I was specifically referring to the "valves chattering" or whatever
terminology was first used. I've still seen no evidence that this occurs.

Matt
 
gerry said:
[original post is likely clipped to save bandwidth]
gerry wrote:



Detonation used in the automotive sense isn't all that different. The
spontaneous combustion is in effect an explosion. That is what makes
all of the noise. It is the shock wave hitting the cylinder walls,
piston and head that makes the racket.





It makes sense to use automotive jargon when talking about an internal
combustion engine, which was the topic at hand.





Octane inhibits detonation, but has almost no affect on pre-ignition.
Pre-ignition typically occurs from hot spots in the combustion chamber.
Octane slows down the burn rate and lessens the chance of spontaneous
combustion, but it doesn't prevent hot spots and it doesn't prevent
ignition so it has littly if any affect on pre-ignition.


Matt


This is intended as an interesting dialog and learning exercise, not an
argument!

Since Octane rating explicitly affects the fuel's flash temperature, it
certainly affects how hot a hot spot must be to cause a problem and does
affect pre-ignition significantly.

An interesting site that discusses octane and pre-ignition explicitly is

http://www.eric-gorr.com/techarticles/Fuel_Basics.htm

"As you may have guessed from the earlier discussion of octane numbers,
high octane fuels have a considerably higher auto ignition temperature to
keep these pre-flame reactions from causing sudden uncontrolled pressure
rises. If the charge burns fast enough or the fuel is resistant enough to
auto ignition (high octane) then all is well and the pressure rise isn't
too extreme." ... "We defined pre-ignition previously as the starting of
the burning process by a source other than the plug"

Octane affects the auto-ignition temperature and the burn rate.
Pre-ignition is NOT auto ignition, that is the entire point. It is
simply ignition from a point source other than the spark plug. Keep
looking, maybe you can find a source that supports your assertion that
octane has a significant affect on pre-ignition, but I doubt it.

If it had a substantial affect on pre-ignition, it would also have a
substantial affect on regular ignition by the spark plug, and
suppressing such ignition in a spark ignition engine wouldn't be a very
good thing. :-)


Matt
 
[original post is likely clipped to save bandwidth]
gerry said:
[original post is likely clipped to save bandwidth]
gerry wrote:


Look up " detonate" in a good dictionary and you will find it is not as
defined as used in the above reference! It is not "spontaneous
combustion"!

An example is

http://www.yourdictionary.com/ahd/d/d0172500.html

"To explode or cause to explode."

http://en.wikipedia.org/wiki/Detonate

states

"involves a shock wave and a reaction zone behind it"

Detonation used in the automotive sense isn't all that different. The
spontaneous combustion is in effect an explosion. That is what makes
all of the noise. It is the shock wave hitting the cylinder walls,
piston and head that makes the racket.




Indeed one detonates a thermo nuclear weapon and that sure is not
spontaneous combustion as defined in the reference you choose ;)

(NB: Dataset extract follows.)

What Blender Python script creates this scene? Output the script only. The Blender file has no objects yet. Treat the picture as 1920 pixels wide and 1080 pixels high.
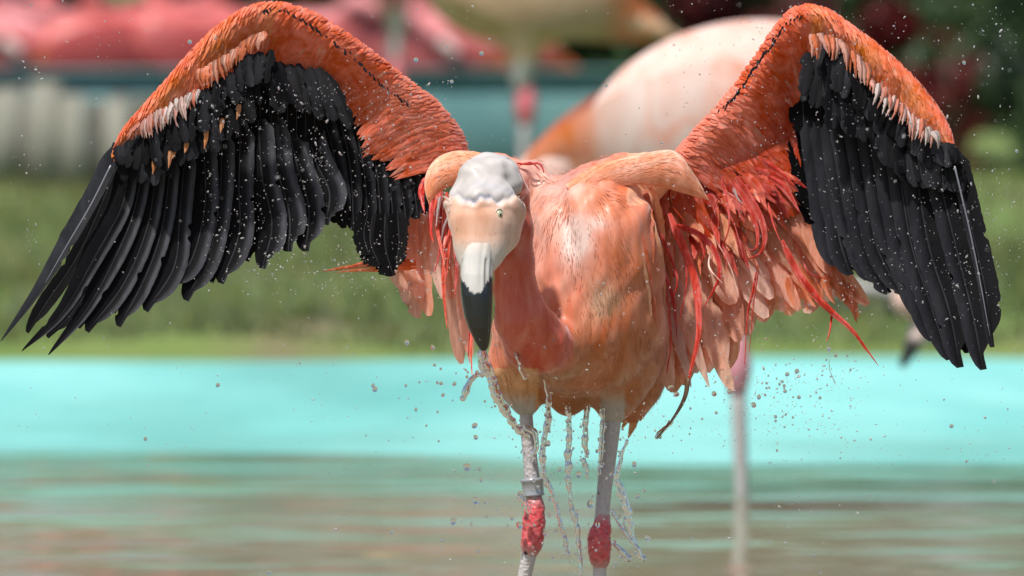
import bpy, math, random
import numpy as np
from mathutils import Matrix, Vector

random.seed(7)
rng = np.random.default_rng(11)
SC = bpy.context.scene
COL = SC.collection

# ------------------------------------------------------------------ camera
CAM_H = 0.75            # metres above the water
D = 10.0                # distance of the bathing bird
FPX = 18182.0           # focal length in photo pixels (1920 wide)
S = D / FPX             # metres per photo pixel at the bird
PITCH = math.atan(564.0 / FPX)
cam_d = bpy.data.cameras.new("camera")
cam = bpy.data.objects.new("camera", cam_d)
COL.objects.link(cam)
cam.location = (0, 0, CAM_H)
cam.rotation_euler = (math.radians(90) - PITCH, 0, 0)
cam_d.sensor_width = 36
cam_d.lens = FPX / 1920 * 36
cam_d.clip_start = 0.5
cam_d.clip_end = 3000
cam_d.dof.use_dof = True
cam_d.dof.focus_distance = D - 0.08
cam_d.dof.aperture_fstop = (cam_d.lens / 1000) / 0.042
SC.camera = cam

# ------------------------------------------------------------------ light
SUN_EL, SUN_AZ = math.radians(64), math.radians(214)     # azimuth measured clockwise from +Y
world = bpy.data.worlds.new("World")
SC.world = world
world.use_nodes = True
wn = world.node_tree
sky = wn.nodes.new("ShaderNodeTexSky")
sky.sky_type = 'NISHITA'
sky.sun_disc = False
sky.sun_elevation = SUN_EL
sky.sun_rotation = SUN_AZ
sky.air_density = 1.0
sky.dust_density = 2.5
sky.ozone_density = 1.0
wn.nodes["Background"].inputs[1].default_value = 0.115
wn.links.new(sky.outputs[0], wn.nodes["Background"].inputs[0])
sun_d = bpy.data.lights.new("sun", 'SUN')
sun_d.energy = 5.0
sun_d.angle = math.radians(2.5)
sun_d.color = (1.0, 0.955, 0.89)
sun = bpy.data.objects.new("sun", sun_d)
COL.objects.link(sun)
sdir = Vector((math.sin(SUN_AZ) * math.cos(SUN_EL), math.cos(SUN_AZ) * math.cos(SUN_EL), math.sin(SUN_EL)))
sun.rotation_euler = sdir.to_track_quat('Z', 'Y').to_euler()
sun.location = (-3, -3, 8)
SC.view_settings.view_transform = 'Standard'
SC.view_settings.look = 'None'
SC.view_settings.exposure = 0.0
SC.view_settings.gamma = 1
SC.view_settings.use_curve_mapping = False
SC.render.engine = 'CYCLES'
SC.cycles.use_denoising = True
SC.cycles.max_bounces = 10
SC.cycles.transparent_max_bounces = 16
SC.cycles.caustics_reflective = False
SC.cycles.caustics_refractive = False
SC.cycles.sample_clamp_indirect = 6
SC.cycles.sample_clamp_direct = 12

# ------------------------------------------------------------------ frame of the bird
FWD = np.array([0, math.cos(PITCH), -math.sin(PITCH)])
UP = np.array([0, math.sin(PITCH), math.cos(PITCH)])
RT = np.array([1.0, 0, 0])
C0 = np.array([0, 0, CAM_H]) + FWD * D
NC = -FWD


def P(px, py, t=0.0):
    """world point seen at photo pixel (px, py), t metres nearer than the bird's plane"""
    k = (D - t) / D
    return C0 - FWD * t + RT * ((px - 960) * S * k) + UP * ((540 - py) * S * k)


def L2W(v):
    v = np.asarray(v, float)
    return C0 + v[:, 0:1] * RT + v[:, 1:2] * FWD + v[:, 2:3] * UP


def W2L(w):
    d = np.asarray(w, float) - C0
    return np.stack([d @ RT, d @ FWD, d @ UP], -1)


def toPX(w):
    l = W2L(w)
    k = D / (D + l[..., 1])
    return 960 + l[..., 0] / S * k, 540 - l[..., 2] / S * k, -l[..., 1]


def Lp(px, py, t=0.0):
    k = (D - t) / D
    return np.array([(px - 960) * S * k, -t, (540 - py) * S * k])


# ------------------------------------------------------------------ object helpers
WLOC = {}


def tag(o, label=None, cat=None, group=None, kind=None):
    if label: o['label'] = label
    if cat: o['category'] = cat
    if group: o['group'] = group
    if kind: o['kind'] = kind
    return o


def thing(name, label, cat, loc, group=None):
    o = bpy.data.objects.new(name, None)
    COL.objects.link(o)
    o.location = loc
    o.empty_display_size = 0.05
    WLOC[o] = Vector(loc)
    return tag(o, label, cat, group)


def link_mesh(name, me, parent=None):
    o = bpy.data.objects.new(name, me)
    COL.objects.link(o)
    if parent is not None:
        o.parent = parent
        if parent in WLOC:
            o.matrix_parent_inverse = Matrix.Translation(-WLOC[parent])
    return o


class MB:
    def __init__(self):
        self.v = []; self.f3 = []; self.f4 = []; self.c = []; self.uv = []; self.n = 0; self.nr = []; self.cust = False

    def add(self, v, f, c, uv=None, nrm=None):
        v = np.asarray(v, float).reshape(-1, 3)
        f = np.asarray(f, int)
        c = np.asarray(c, float)
        if c.ndim == 1: c = np.tile(c[:3], (len(v), 1))
        self.v.append(v); self.c.append(c[:, :3])
        if nrm is not None: self.nr.append(np.asarray(nrm).reshape(-1, 3)); self.cust = True
        self.uv.append(np.zeros((len(v), 2)) if uv is None else np.asarray(uv, float))
        (self.f4 if f.shape[1] == 4 else self.f3).append(f + self.n)
        self.n += len(v)

    def build(self, name, mat, parent=None, smooth=True):
        v = np.concatenate(self.v); c = np.concatenate(self.c); uv = np.concatenate(self.uv)
        f4 = np.concatenate(self.f4) if self.f4 else np.zeros((0, 4), int)
        f3 = np.concatenate(self.f3) if self.f3 else np.zeros((0, 3), int)
        me = bpy.data.meshes.new(name)
        me.vertices.add(len(v)); me.vertices.foreach_set('co', v.astype(np.float32).ravel())
        loops = np.concatenate([f4.ravel(), f3.ravel()]).astype(np.int32)
        me.loops.add(len(loops)); me.loops.foreach_set('vertex_index', loops)
        starts = np.concatenate([np.arange(len(f4)) * 4, len(f4) * 4 + np.arange(len(f3)) * 3]).astype(np.int32)
        me.polygons.add(len(starts)); me.polygons.foreach_set('loop_start', starts)
        if smooth:
            me.polygons.foreach_set('use_smooth', np.ones(len(starts), bool))
        a = me.color_attributes.new('tint', 'FLOAT_COLOR', 'POINT')
        a.data.foreach_set('color', np.concatenate([c, np.ones((len(c), 1))], 1).astype(np.float32).ravel())
        ul = me.uv_layers.new(name='UVMap')
        ul.data.foreach_set('uv', uv[loops].astype(np.float32).ravel())
        me.update(calc_edges=True)
        if not self.cust: me.validate()
        if self.cust:
            me.normals_split_custom_set_from_vertices(unit(np.concatenate(self.nr)).astype(np.float32))
        me.materials.append(mat)
        return link_mesh(name, me, parent)


def catmull(pts, n):
    p = np.asarray(pts, float)
    if len(p) == 2:
        u = np.linspace(0, 1, n)[:, None]
        return p[0] * (1 - u) + p[1] * u
    q = np.vstack([2 * p[0] - p[1], p, 2 * p[-1] - p[-2]])
    d = np.linalg.norm(np.diff(p[:, :3], axis=0), axis=1)
    cum = np.concatenate([[0], np.cumsum(d)]); cum /= cum[-1]
    us = np.linspace(0, 1, n)
    k = np.clip(np.searchsorted(cum, us, side='right') - 1, 0, len(p) - 2)
    x = ((us - cum[k]) / (cum[k + 1] - cum[k]))[:, None]
    a, b, c, e = q[k], q[k + 1], q[k + 2], q[k + 3]
    return 0.5 * (2 * b + (c - a) * x + (2 * a - 5 * b + 4 * c - e) * x ** 2 + (3 * b - a - 3 * c + e) * x ** 3)


def unit(v):
    return v / (np.linalg.norm(v, axis=-1, keepdims=True) + 1e-12)


def grid_faces(n, m):
    i = np.arange(n - 1)[:, None] * m + np.arange(m - 1)[None]
    i = i.ravel()
    return np.stack([i, i + 1, i + m + 1, i + m], 1)


def tube(mb, pts, rad, col, sides=10, n=24, ell=(1, 1), hint=None, cap=True):
    pts = np.asarray(pts, float)
    r = np.asarray(rad, float)
    ctl = np.concatenate([pts, r[:, None]], 1)
    c = catmull(ctl, n)
    q, rr = c[:, :3], np.maximum(c[:, 3], 1e-5)
    T = unit(np.gradient(q, axis=0))
    h = np.array([0.0, -1, 0.03]) if hint is None else np.asarray(hint, float)
    A = unit(np.cross(T, h)); B = np.cross(A, T)
    th = np.linspace(0, 2 * np.pi, sides, endpoint=False)
    ring = (np.cos(th)[None, :, None] * A[:, None] * ell[0] + np.sin(th)[None, :, None] * B[:, None] * ell[1]) * rr[:, None, None]
    v = (q[:, None] + ring).reshape(-1, 3)
    f = []
    for i in range(n - 1):
        j = np.arange(sides)
        f.append(np.stack([i * sides + j, i * sides + (j + 1) % sides, (i + 1) * sides + (j + 1) % sides, (i + 1) * sides + j], 1))
    f = np.concatenate(f)
    col = np.asarray(col, float)
    cc = np.repeat(col, sides, 0) if col.ndim == 2 else col
    base = mb.n
    uv = np.stack([np.tile(th / 6.283, n), np.repeat(np.linspace(0, 1, n), sides)], 1)
    mb.add(v, f, cc, uv)
    if cap:
        for e in (0, n - 1):
            idx = np.arange(sides) + e * sides
            cv = q[e] + T[e] * (rr[e] * (0.5 if e else -0.5))
            mb.v.append(cv[None]); mb.c.append((cc[idx[0]] if cc.ndim == 2 else cc)[None, :3]); mb.uv.append(np.zeros((1, 2)))
            k = mb.n; mb.n += 1
            tri = np.stack([idx + base, np.roll(idx, -1) + base, np.full(sides, k)], 1)
            if e == 0: tri = tri[:, ::-1]
            mb.f3.append(tri)


# ------------------------------------------------------------------ node helpers
def newmat(name):
    m = bpy.data.materials.new(name); m.use_nodes = True
    nt = m.node_tree
    b = nt.nodes['Principled BSDF']
    return m, nt, b


def N(nt, kind, **kw):
    n = nt.nodes.new(kind)
    for k, v in kw.items():
        if isinstance(k, str) and hasattr(n, k): setattr(n, k, v)
    return n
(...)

This is just to point out that different groups use different jargon. Thus
I indicated not to worry too much about folks using different wording. I
concede I use the words in more general engineering context, not
automotive jargon.

It makes sense to use automotive jargon when talking about an internal
combustion engine, which was the topic at hand.




In context of this discussion and using your choice of wording, octane
affects both "pre-ignition" and "detonation", inhibiting both.

Octane inhibits detonation, but has almost no affect on pre-ignition.
Pre-ignition typically occurs from hot spots in the combustion chamber.
Octane slows down the burn rate and lessens the chance of spontaneous
combustion, but it doesn't prevent hot spots and it doesn't prevent
ignition so it has littly if any affect on pre-ignition.


Matt


This is intended as an interesting dialog and learning exercise, not an
argument!

Since Octane rating explicitly affects the fuel's flash temperature, it
certainly affects how hot a hot spot must be to cause a problem and does
affect pre-ignition significantly.

An interesting site that discusses octane and pre-ignition explicitly is

http://www.eric-gorr.com/techarticles/Fuel_Basics.htm

"As you may have guessed from the earlier discussion of octane numbers,
high octane fuels have a considerably higher auto ignition temperature to
keep these pre-flame reactions from causing sudden uncontrolled pressure
rises. If the charge burns fast enough or the fuel is resistant enough to
auto ignition (high octane) then all is well and the pressure rise isn't
too extreme." ... "We defined pre-ignition previously as the starting of
the burning process by a source other than the plug"

Octane affects the auto-ignition temperature and the burn rate.
Pre-ignition is NOT auto ignition, that is the entire point. It is
simply ignition from a point source other than the spark plug. Keep
looking, maybe you can find a source that supports your assertion that
octane has a significant affect on pre-ignition, but I doubt it.

I just posted that if you actually chose to read it. It appears you are
not interested in any discussion that doesn't meet your pre-conceived
ideas.
If it had a substantial affect on pre-ignition, it would also have a
substantial affect on regular ignition by the spark plug, and
suppressing such ignition in a spark ignition engine wouldn't be a very
good thing. :-)

Not at all, a spark temperature (from a spark plug) is commonly 60,000
Kelvin!!!! So dramatically far above the flash point of any useful fuel
air mixture the affect on spark induced ignition is thus nil.